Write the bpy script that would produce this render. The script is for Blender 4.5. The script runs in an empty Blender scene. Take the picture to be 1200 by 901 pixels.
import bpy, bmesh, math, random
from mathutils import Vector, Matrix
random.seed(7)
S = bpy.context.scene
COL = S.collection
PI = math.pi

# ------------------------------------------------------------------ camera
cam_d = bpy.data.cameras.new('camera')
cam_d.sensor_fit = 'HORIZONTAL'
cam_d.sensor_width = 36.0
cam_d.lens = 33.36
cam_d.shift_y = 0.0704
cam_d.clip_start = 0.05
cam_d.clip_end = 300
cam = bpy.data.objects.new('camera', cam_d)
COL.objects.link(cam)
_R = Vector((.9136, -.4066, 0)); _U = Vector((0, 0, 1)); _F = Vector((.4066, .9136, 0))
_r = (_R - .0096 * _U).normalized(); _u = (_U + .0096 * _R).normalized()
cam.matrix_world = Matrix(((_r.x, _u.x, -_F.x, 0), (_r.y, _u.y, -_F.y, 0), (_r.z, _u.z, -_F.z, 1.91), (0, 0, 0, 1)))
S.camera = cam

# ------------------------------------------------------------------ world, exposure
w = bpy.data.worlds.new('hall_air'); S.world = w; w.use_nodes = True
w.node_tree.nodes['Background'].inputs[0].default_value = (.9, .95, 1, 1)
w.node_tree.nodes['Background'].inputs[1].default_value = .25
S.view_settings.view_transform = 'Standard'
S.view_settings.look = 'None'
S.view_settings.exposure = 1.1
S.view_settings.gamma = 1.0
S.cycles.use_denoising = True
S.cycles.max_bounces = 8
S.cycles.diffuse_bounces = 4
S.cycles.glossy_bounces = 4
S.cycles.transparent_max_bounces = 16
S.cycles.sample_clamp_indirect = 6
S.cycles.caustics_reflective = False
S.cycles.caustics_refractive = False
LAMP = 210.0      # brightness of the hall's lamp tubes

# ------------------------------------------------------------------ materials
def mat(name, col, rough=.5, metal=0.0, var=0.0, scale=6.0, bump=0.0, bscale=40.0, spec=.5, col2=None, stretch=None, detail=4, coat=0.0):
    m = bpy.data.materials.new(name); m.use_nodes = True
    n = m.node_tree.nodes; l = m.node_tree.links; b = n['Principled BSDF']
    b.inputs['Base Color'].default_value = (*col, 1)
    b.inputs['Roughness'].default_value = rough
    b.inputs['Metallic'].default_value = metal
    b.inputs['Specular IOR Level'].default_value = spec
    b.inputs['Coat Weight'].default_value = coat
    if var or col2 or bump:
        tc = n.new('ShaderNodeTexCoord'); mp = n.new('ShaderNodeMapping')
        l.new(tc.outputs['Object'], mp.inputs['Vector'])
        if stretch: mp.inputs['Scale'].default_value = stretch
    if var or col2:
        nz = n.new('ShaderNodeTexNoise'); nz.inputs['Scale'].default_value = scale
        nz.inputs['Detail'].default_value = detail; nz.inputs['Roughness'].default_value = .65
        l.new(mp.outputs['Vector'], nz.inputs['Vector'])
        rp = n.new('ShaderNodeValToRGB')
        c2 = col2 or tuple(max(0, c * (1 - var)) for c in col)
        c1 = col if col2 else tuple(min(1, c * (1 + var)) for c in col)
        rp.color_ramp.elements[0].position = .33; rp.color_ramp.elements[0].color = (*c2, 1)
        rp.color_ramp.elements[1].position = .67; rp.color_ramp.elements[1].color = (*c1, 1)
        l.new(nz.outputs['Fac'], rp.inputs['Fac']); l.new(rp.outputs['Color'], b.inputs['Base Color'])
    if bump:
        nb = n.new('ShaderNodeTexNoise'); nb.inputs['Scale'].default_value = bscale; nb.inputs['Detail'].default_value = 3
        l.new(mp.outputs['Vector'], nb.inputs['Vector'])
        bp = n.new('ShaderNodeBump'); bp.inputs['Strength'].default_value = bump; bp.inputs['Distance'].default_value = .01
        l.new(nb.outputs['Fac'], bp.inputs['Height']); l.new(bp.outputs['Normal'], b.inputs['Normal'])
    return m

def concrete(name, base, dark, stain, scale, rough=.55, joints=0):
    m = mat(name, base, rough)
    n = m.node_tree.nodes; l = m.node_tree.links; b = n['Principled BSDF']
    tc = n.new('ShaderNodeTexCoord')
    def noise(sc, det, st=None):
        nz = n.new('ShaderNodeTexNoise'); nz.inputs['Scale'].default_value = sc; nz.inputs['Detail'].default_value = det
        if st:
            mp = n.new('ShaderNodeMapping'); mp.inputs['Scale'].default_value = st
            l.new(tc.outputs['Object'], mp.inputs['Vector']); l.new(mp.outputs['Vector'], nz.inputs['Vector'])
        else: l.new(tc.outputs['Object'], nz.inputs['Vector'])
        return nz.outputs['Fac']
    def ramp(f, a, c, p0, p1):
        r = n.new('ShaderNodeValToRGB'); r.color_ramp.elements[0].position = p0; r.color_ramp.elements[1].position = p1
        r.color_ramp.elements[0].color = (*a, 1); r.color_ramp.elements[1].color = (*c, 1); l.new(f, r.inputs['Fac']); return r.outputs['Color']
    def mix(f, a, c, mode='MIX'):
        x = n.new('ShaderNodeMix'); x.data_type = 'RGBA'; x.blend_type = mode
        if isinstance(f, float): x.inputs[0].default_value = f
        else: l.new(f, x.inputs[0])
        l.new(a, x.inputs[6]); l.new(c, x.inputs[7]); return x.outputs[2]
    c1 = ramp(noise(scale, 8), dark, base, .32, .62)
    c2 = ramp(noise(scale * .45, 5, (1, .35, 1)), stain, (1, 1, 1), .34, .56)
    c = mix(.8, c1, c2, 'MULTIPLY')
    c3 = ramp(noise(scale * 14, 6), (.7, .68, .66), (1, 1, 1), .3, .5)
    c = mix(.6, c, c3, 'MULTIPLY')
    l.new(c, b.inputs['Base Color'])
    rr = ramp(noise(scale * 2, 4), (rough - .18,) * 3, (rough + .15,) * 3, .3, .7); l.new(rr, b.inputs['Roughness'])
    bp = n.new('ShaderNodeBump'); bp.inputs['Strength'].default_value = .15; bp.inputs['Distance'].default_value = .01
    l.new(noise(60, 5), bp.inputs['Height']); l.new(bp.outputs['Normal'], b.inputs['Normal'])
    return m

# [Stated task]
Reproduce all data above, unchanged.

# [Worked solution]
Write the bpy script that would produce this render. The script is for Blender 4.5. The script runs in an empty Blender scene. Take the picture to be 1200 by 901 pixels.
import bpy, bmesh, math, random
from mathutils import Vector, Matrix
random.seed(7)
S = bpy.context.scene
COL = S.collection
PI = math.pi

# ------------------------------------------------------------------ camera
cam_d = bpy.data.cameras.new('camera')
cam_d.sensor_fit = 'HORIZONTAL'
cam_d.sensor_width = 36.0
cam_d.lens = 33.36
cam_d.shift_y = 0.0704
cam_d.clip_start = 0.05
cam_d.clip_end = 300
cam = bpy.data.objects.new('camera', cam_d)
COL.objects.link(cam)
_R = Vector((.9136, -.4066, 0)); _U = Vector((0, 0, 1)); _F = Vector((.4066, .9136, 0))
_r = (_R - .0096 * _U).normalized(); _u = (_U + .0096 * _R).normalized()
cam.matrix_world = Matrix(((_r.x, _u.x, -_F.x, 0), (_r.y, _u.y, -_F.y, 0), (_r.z, _u.z, -_F.z, 1.91), (0, 0, 0, 1)))
S.camera = cam

# ------------------------------------------------------------------ world, exposure
w = bpy.data.worlds.new('hall_air'); S.world = w; w.use_nodes = True
w.node_tree.nodes['Background'].inputs[0].default_value = (.9, .95, 1, 1)
w.node_tree.nodes['Background'].inputs[1].default_value = .25
S.view_settings.view_transform = 'Standard'
S.view_settings.look = 'None'
S.view_settings.exposure = 1.1
S.view_settings.gamma = 1.0
S.cycles.use_denoising = True
S.cycles.max_bounces = 8
S.cycles.diffuse_bounces = 4
S.cycles.glossy_bounces = 4
S.cycles.transparent_max_bounces = 16
S.cycles.sample_clamp_indirect = 6
S.cycles.caustics_reflective = False
S.cycles.caustics_refractive = False
LAMP = 210.0      # brightness of the hall's lamp tubes

# ------------------------------------------------------------------ materials
def mat(name, col, rough=.5, metal=0.0, var=0.0, scale=6.0, bump=0.0, bscale=40.0, spec=.5, col2=None, stretch=None, detail=4, coat=0.0):
    m = bpy.data.materials.new(name); m.use_nodes = True
    n = m.node_tree.nodes; l = m.node_tree.links; b = n['Principled BSDF']
    b.inputs['Base Color'].default_value = (*col, 1)
    b.inputs['Roughness'].default_value = rough
    b.inputs['Metallic'].default_value = metal
    b.inputs['Specular IOR Level'].default_value = spec
    b.inputs['Coat Weight'].default_value = coat
    if var or col2 or bump:
        tc = n.new('ShaderNodeTexCoord'); mp = n.new('ShaderNodeMapping')
        l.new(tc.outputs['Object'], mp.inputs['Vector'])
        if stretch: mp.inputs['Scale'].default_value = stretch
    if var or col2:
        nz = n.new('ShaderNodeTexNoise'); nz.inputs['Scale'].default_value = scale
        nz.inputs['Detail'].default_value = detail; nz.inputs['Roughness'].default_value = .65
        l.new(mp.outputs['Vector'], nz.inputs['Vector'])
        rp = n.new('ShaderNodeValToRGB')
        c2 = col2 or tuple(max(0, c * (1 - var)) for c in col)
        c1 = col if col2 else tuple(min(1, c * (1 + var)) for c in col)
        rp.color_ramp.elements[0].position = .33; rp.color_ramp.elements[0].color = (*c2, 1)
        rp.color_ramp.elements[1].position = .67; rp.color_ramp.elements[1].color = (*c1, 1)
        l.new(nz.outputs['Fac'], rp.inputs['Fac']); l.new(rp.outputs['Color'], b.inputs['Base Color'])
    if bump:
        nb = n.new('ShaderNodeTexNoise'); nb.inputs['Scale'].default_value = bscale; nb.inputs['Detail'].default_value = 3
        l.new(mp.outputs['Vector'], nb.inputs['Vector'])
        bp = n.new('ShaderNodeBump'); bp.inputs['Strength'].default_value = bump; bp.inputs['Distance'].default_value = .01
        l.new(nb.outputs['Fac'], bp.inputs['Height']); l.new(bp.outputs['Normal'], b.inputs['Normal'])
    return m

def concrete(name, base, dark, stain, scale, rough=.55, joints=0):
    m = mat(name, base, rough)
    n = m.node_tree.nodes; l = m.node_tree.links; b = n['Principled BSDF']
    tc = n.new('ShaderNodeTexCoord')
    def noise(sc, det, st=None):
        nz = n.new('ShaderNodeTexNoise'); nz.inputs['Scale'].default_value = sc; nz.inputs['Detail'].default_value = det
        if st:
            mp = n.new('ShaderNodeMapping'); mp.inputs['Scale'].default_value = st
            l.new(tc.outputs['Object'], mp.inputs['Vector']); l.new(mp.outputs['Vector'], nz.inputs['Vector'])
        else: l.new(tc.outputs['Object'], nz.inputs['Vector'])
        return nz.outputs['Fac']
    def ramp(f, a, c, p0, p1):
        r = n.new('ShaderNodeValToRGB'); r.color_ramp.elements[0].position = p0; r.color_ramp.elements[1].position = p1
        r.color_ramp.elements[0].color = (*a, 1); r.color_ramp.elements[1].color = (*c, 1); l.new(f, r.inputs['Fac']); return r.outputs['Color']
    def mix(f, a, c, mode='MIX'):
        x = n.new('ShaderNodeMix'); x.data_type = 'RGBA'; x.blend_type = mode
        if isinstance(f, float): x.inputs[0].default_value = f
        else: l.new(f, x.inputs[0])
        l.new(a, x.inputs[6]); l.new(c, x.inputs[7]); return x.outputs[2]
    c1 = ramp(noise(scale, 8), dark, base, .32, .62)
    c2 = ramp(noise(scale * .45, 5, (1, .35, 1)), stain, (1, 1, 1), .34, .56)
    c = mix(.8, c1, c2, 'MULTIPLY')
    c3 = ramp(noise(scale * 14, 6), (.7, .68, .66), (1, 1, 1), .3, .5)
    c = mix(.6, c, c3, 'MULTIPLY')
    l.new(c, b.inputs['Base Color'])
    rr = ramp(noise(scale * 2, 4), (rough - .18,) * 3, (rough + .15,) * 3, .3, .7); l.new(rr, b.inputs['Roughness'])
    bp = n.new('ShaderNodeBump'); bp.inputs['Strength'].default_value = .15; bp.inputs['Distance'].default_value = .01
    l.new(noise(60, 5), bp.inputs['Height']); l.new(bp.outputs['Normal'], b.inputs['Normal'])
    return m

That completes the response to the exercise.